# Goal
Comb through the entries for "pixels" and pull out each line that holds it.

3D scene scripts

** begin **

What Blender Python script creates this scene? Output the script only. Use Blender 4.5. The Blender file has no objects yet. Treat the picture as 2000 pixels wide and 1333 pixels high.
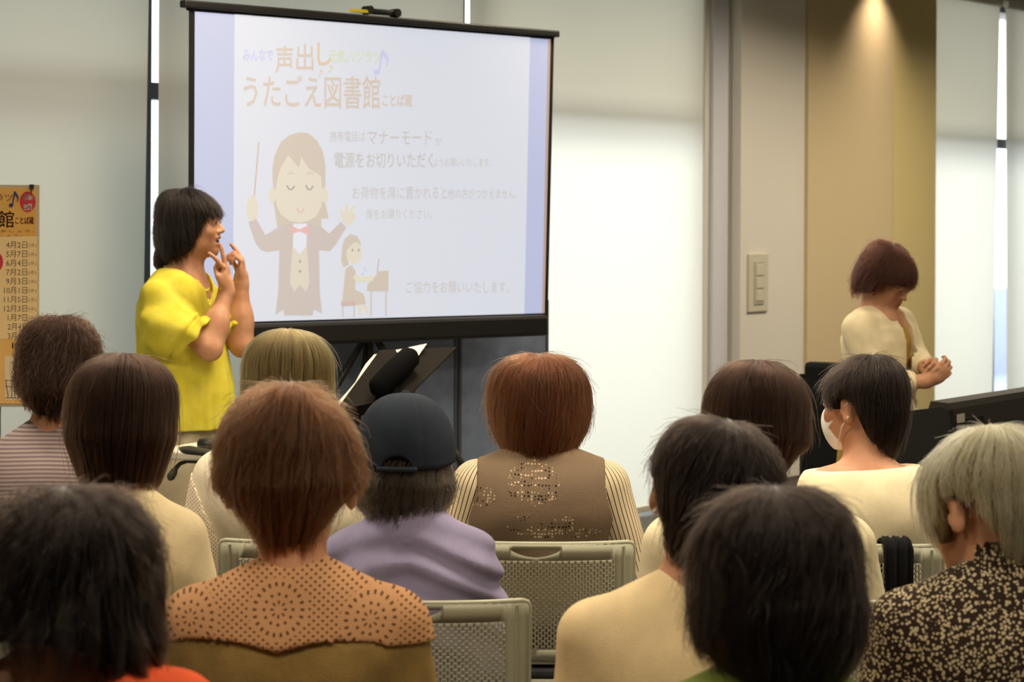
import bpy, math, random
import numpy as np
from mathutils import Vector, Matrix

SC = bpy.context.scene
COL = SC.collection
F_PX, YH, CAMZ, ROLL = 4800.0, 405.0, 1.58, 0.005   # focal length in px, horizon row, camera height
PI = math.pi

# ------------------------------------------------------------------ camera
cam = bpy.data.cameras.new('camera')
cam_o = bpy.data.objects.new('camera', cam)
COL.objects.link(cam_o)
rc, rs = math.cos(ROLL), math.sin(ROLL)
cam_o.matrix_world = Matrix(((rc, -rs, 0, 0), (0, 0, -1, 0), (rs, rc, 0, CAMZ), (0, 0, 0, 1)))
cam.sensor_width = 36.0
cam.lens = F_PX * 36.0 / 2000.0
cam.shift_y = -(666.5 - YH) / 2000.0
cam.clip_end = 300
cam.dof.use_dof = True
cam.dof.focus_distance = 6.3
cam.dof.aperture_fstop = 7.5
SC.camera = cam_o

# ------------------------------------------------------------------ view
SC.view_settings.view_transform = 'Standard'
SC.view_settings.look = 'None'
SC.view_settings.gamma = 1
SC.view_settings.exposure = 0.0
SC.cycles.use_denoising = True
SC.cycles.max_bounces = 8
SC.cycles.diffuse_bounces = 4
SC.cycles.transparent_max_bounces = 12
SC.cycles.sample_clamp_indirect = 6

# ------------------------------------------------------------------ daylight
world = bpy.data.worlds.new('daylight')
SC.world = world
world.use_nodes = True
wn = world.node_tree
bg = wn.nodes['Background']
tc = wn.nodes.new('ShaderNodeTexCoord')
sx = wn.nodes.new('ShaderNodeSeparateXYZ')
rp = wn.nodes.new('ShaderNodeValToRGB')
wn.links.new(tc.outputs['Generated'], sx.inputs[0])
wn.links.new(sx.outputs['Z'], rp.inputs[0])
rp.color_ramp.elements[0].position = 0.0
rp.color_ramp.elements[0].color = (0.95, 0.97, 1.0, 1)
rp.color_ramp.elements[1].position = 0.9
rp.color_ramp.elements[1].color = (1.0, 0.985, 0.93, 1)
wn.links.new(rp.outputs[0], bg.inputs[0])
bg.inputs[1].default_value = 7.5


def lin(c):
    return tuple(((v / 255) / 12.92 if v / 255 <= 0.04045 else (((v / 255) + 0.055) / 1.055) ** 2.4) for v in c)


# the window wall runs obliquely away to the right; room coordinates: along it, off it, up
WA = np.array((-1.371, 9.4))
WU = np.array((0.5547, 0.8320))
WN = np.array((0.8320, -0.5547))


def W(t, off, z):
    p = WA + t * WU + off * WN
    return Vector((p[0], p[1], z))


def P(px, py, d):
    """world point seen at pixel px,py at depth d"""
    dx, dy = px - 1000.0, py - YH
    return Vector((d / F_PX * (dx * rc + dy * rs), d, CAMZ + d / F_PX * (dx * rs - dy * rc)))


def wall_t(px, off=0.0, py=600):
    k = ((px - 1000.0) * rc + (py - YH) * rs) / F_PX
    a = WA + off * WN
    # a.x + t ux = k (a.y + t uy)
    return (k * a[1] - a[0]) / (WU[0] - k * WU[1])


# ------------------------------------------------------------------ ceiling lights of the room, with added wall fill
def area(name, loc, size, power, color, spread=150):
    l = bpy.data.lights.new(name, 'AREA')
    l.shape = 'SQUARE'
    l.size = size
    l.energy = power
    l.color = color
    l.spread = math.radians(spread)
    o = bpy.data.objects.new(name, l)
    o.location = loc
    COL.objects.link(o)
    return o


WARM = (1.0, 0.85, 0.64)
LAMPK = 3.3
for lx, ly, pw in ((-1.6, 2.9, 8), (0.4, 2.9, 8), (2.4, 3.0, 8), (-1.4, 5.6, 13), (0.6, 5.6, 13), (2.6, 5.8, 13),
                   (0.0, 7.6, 9), (3.2, 8.4, 12)):
    area('ceiling_lamp_or_fill', (lx, ly, 3.03), 0.55, pw * LAMPK, WARM)


def spot(name, loc, target, power, color, size, blend):
    l = bpy.data.lights.new(name, 'SPOT')
    l.energy = power
    l.color = color
    l.spot_size = math.radians(size)
    l.spot_blend = blend
    l.shadow_soft_size = 0.04
    o = bpy.data.objects.new(name, l)
    o.location = loc
    o.rotation_euler = (Vector(target) - Vector(loc)).to_track_quat('-Z', 'Y').to_euler()
    COL.objects.link(o)
    return o


for _px, _off, _pw in ((150, 1.2, 9), (850, 1.2, 9), (1330, 1.3, 7), (1540, 1.7, 11), (1760, 1.7, 11)):  # fill lights added to brighten the window wall and its blinds
    area('ceiling_lamp_or_fill', W(wall_t(_px), _off, 3.03), 0.5, _pw * LAMPK, WARM)
_t = wall_t(1690)
spot('wall_washer_light', W(_t, 0.23, 3.045), W(_t, 0.18, 1.2), 62, (1.0, 0.80, 0.60), 104, 1.0)


# ------------------------------------------------------------------ node expression helper
class X:
    """a node socket with arithmetic"""
    def __init__(s, nt, sock):
        s.nt, s.k = nt, sock

    def m(s, op, *a):
        n = s.nt.nodes.new('ShaderNodeMath')
        n.operation = op
        for i, v in enumerate((s,) + a):
            if isinstance(v, X):
                s.nt.links.new(v.k, n.inputs[i])
            else:
                n.inputs[i].default_value = v
        return X(s.nt, n.outputs[0])

    def __add__(s, o): return s.m('ADD', o)
    def __sub__(s, o): return s.m('SUBTRACT', o)
    def __mul__(s, o): return s.m('MULTIPLY', o)
    def __truediv__(s, o): return s.m('DIVIDE', o)
    def sin(s): return s.m('SINE')
    def abs(s): return s.m('ABSOLUTE')
    def gt(s, v): return s.m('GREATER_THAN', v)
    def lt(s, v): return s.m('LESS_THAN', v)
    def max(s, v): return s.m('MAXIMUM', v)
    def min(s, v): return s.m('MINIMUM', v)
    def sqrt(s): return s.m('SQRT')
    def frac(s): return s.m('FRACT')
    def atan2(s, v): return s.m('ARCTAN2', v)
    def pp(s, v): return s.m('PINGPONG', v)

    def ss(s, lo, hi):
        n = s.nt.nodes.new('ShaderNodeMapRange')
        n.interpolation_type = 'SMOOTHSTEP'
        s.nt.links.new(s.k, n.inputs[0])
        n.inputs[1].default_value, n.inputs[2].default_value = lo, hi
        return X(s.nt, n.outputs[0])


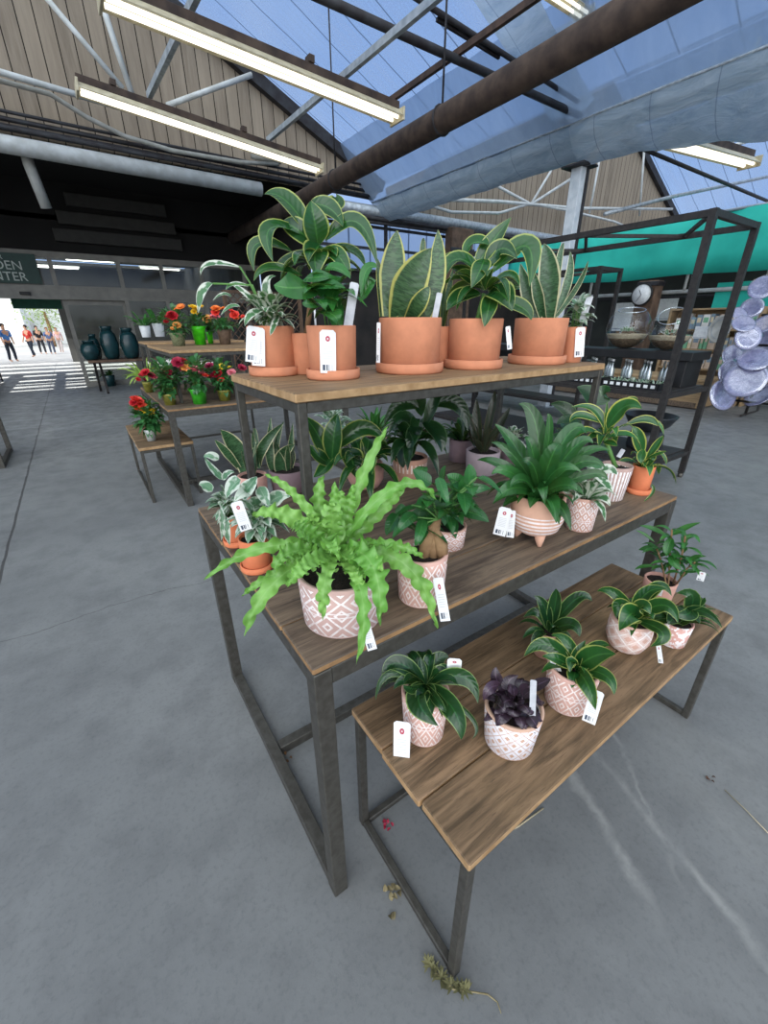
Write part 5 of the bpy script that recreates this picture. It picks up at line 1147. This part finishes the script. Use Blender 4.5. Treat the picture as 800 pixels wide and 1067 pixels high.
globe('glass terrarium tipped so its round opening faces sideways, beside the larger globe', (699, 345), .19, (-.55, -.1, .65), 4)
t = thing('pink_lid_band', 'pink paper label lying on the larger terrarium opening', 'label', (4.7, 2.3, SZ + .1)); D.objects.remove(t)
# trays of small glass bottles / air plants on the rack shelf
bottleglass = glassmat('bottle_glass', (.9, .95, .93, 1), .38, .4)
gB = None; rg = random.Random(4)
tr0 = None
for i in range(5):
    y = 1.75 + i * .56
    if tr0 is None:
        tr0 = thing('plant_tray', 'black nursery tray of pale air plants on the rack shelf under the globes', 'tray', (4.16, y, .9405), 0, 'black plant trays on the rack')
        b_ = B(); box(b_, 0, .26, 0, .52, 0, .008); 
        for q in ((0, .01, 0, .52), (.25, .26, 0, .52), (0, .26, 0, .01), (0, .26, .51, .52)): box(b_, q[0], q[1], q[2], q[3], .008, .06)
        obj('tray', b_, M['black'], tr0)
        P = Pot(); P.c = V((0, 0, 0)); P.t = tr0; P.h = .03; P.r = .1; P.hd = V((1, 0, 0)); P.top = V((0, 0, .03))
        f = Fol(P, LM['silver'], 'foliage', 3)
        for a in range(8): f.rosette(14, (.04, .08), .012, (10, 80), .2, 'lance', base=V((.07 + .12 * (a % 2), .07 + .125 * (a // 2), .03)), spread=.1, ns=5, nc=2)
        f.done()
        bm = B()
        for a in range(8): box(bm, -.002, 0, .03 + .062 * a, .065 + .062 * a, .018, .045)
        obj('price_label', bm, M['white_plastic'], tr0)
    else: o = copy_tree(tr0); o.location = (4.16, y, .9405)
b0 = None
for i in range(30):
    x, y = 4.58 + .07 * (i % 3), 1.86 + .062 * i
    if b0 is None:
        b0 = thing('glass_bottle', 'slim clear glass bottle standing under the black shelf riser', 'bottle', (x, y, .9405), 0, 'slim bottles under the shelf riser')
        obj('body', lathe(B(), [(0, 0), (.026, 0), (.028, .01), (.028, .11), (.010, .15), (.010, .19), (.008, .19), (.008, .15), (.025, .11), (.025, .012), (0, .012)], 16), bottleglass, b0)
        obj('stopper', lathe(B(), [(0, .185), (.009, .185), (.012, .2), (.012, .212), (0, .214)], 12), M['white_plastic'], b0)
    else: o = copy_tree(b0); o.location = (x, y, .9405)
# black flared planter on the lowest rack shelf
c = at(700, 480, 'Z', .3005); 
t = thing('black_planter', 'black flared bowl planter on a drum base on the lowest rack shelf', 'planter', (4.66, 1.96, .3005))
gm = plain('charcoal_resin', '34383c', '24272a', .35, 0, 6)
obj('drum', lathe(B(), [(0, 0), (.15, 0), (.165, .02), (.16, .15), (.125, .19), (0, .19)], 40), gm, t); obj('bowl', lathe(B(), [(0, .192), (.125, .192), (.19, .25), (.235, .33), (.245, .345), (.225, .345), (.18, .26), (0, .23)], 40), gm, t)
t = thing('black_planter', 'second dark planter deeper on the lowest rack shelf beside the flared bowl', 'planter', (4.45, 2.5, .3005)); obj('bowl', lathe(B(), [(0, 0), (.14, 0), (.2, .12), (.22, .26), (.20, .26), (.16, .1), (0, .06)], 36), gm, t); obj('rim', lathe(B(), [(.205, .262), (.225, .262), (.23, .285), (.205, .285), (.205, .262)], 36), gm, t)

# wooden crate plinth, bookcase and wall things by the right wall
cw = woodmat('crate_wood', '8a7355', 'a98f6c', 'c3aa86', 1, .6)
t = thing('wooden_plinth', 'long low pale wooden plinth on the floor behind the black rack', 'plinth', (9.3, 3.15, 0))
obj('side_panel', bbox(0, .05, 0, 3.2, 0.02, .5, .006), cw, t); obj('end_panel', bbox(.05, .8, 0, .05, .02, .5, .006), cw, t); obj('top', bbox(-.03, .8, -.03, 3.23, .5, .54, .006), cw, t); obj('kick', bbox(-.02, 0, 0.05, 3.1, .02, .12, .004), M['board_x'], t)
t = thing('bookcase', 'pale wooden bookcase of small boxes behind the black rack by the right wall', 'bookcase', (10.18, 2.9, .0), 0)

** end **

# Answer
What Blender Python script creates this scene? Output the script only. Use Blender 4.5. The Blender file has no objects yet. Treat the picture as 2000 pixels wide and 1333 pixels high.
Write part 5 of the bpy script that recreates this picture. It picks up at line 1147. This part finishes the script. Use Blender 4.5. Treat the picture as 800 pixels wide and 1067 pixels high.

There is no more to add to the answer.